La vida es una tómbola
En su regreso a Boca, en 1996, cumplió otro sueño de barrilete aunque la segunda etapa en el club de la Ribera le deparó más sinsabores que triunfos. Después del retiro, la dirección técnica le permitió llegar al Seleccionado, su otro gran amor, para conducir a un equipo de figuras en el Mundial de Sudáfrica, aunque también sin suerte (eliminación en cuartos de final). Lo volvió a intentar en Emiratos Árabes y México hasta su última vuelta al país para dirigir a Gimnasia y Esgrima de La Plata. Casi todos los clubes e hinchas argentinos le hicieron homenajes en vida, un consuelo acaso en medio de la tristeza. La idolatría hasta el final.

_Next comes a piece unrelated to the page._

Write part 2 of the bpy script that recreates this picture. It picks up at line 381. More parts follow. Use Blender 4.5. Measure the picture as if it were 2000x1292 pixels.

Con la muerte de Diego, posiblemente aparecerán nuevas producciones musicales, cinematográficas y literarias que se sumarán a una profusa y abundante obra en torno del Diez. Porque Maradona inspiró canciones que se convirtieron en clásicos como «Maradó», de Los Piojos, o «La mano de Dios», de Rodrigo, entre otras; textos memorables de escritores como Eduardo Galeano, Eduardo Sacheri, Martín Caparrós y Juan Villoro, por citar a algunos; y películas que muestran a Diego en su intimidad como Maradona by Kusturica, de Emir Kusturica y Amando a Maradona, de Javier Vázquez.
Otros tributos en vida. Ahora comienza el segundo y definitivo duelo, aceptar que el héroe de las mil batallas ya no está. Aunque sus goles, su rebeldía, sus rostros en banderas y cantos y letras desafía a la peor de las ausencias.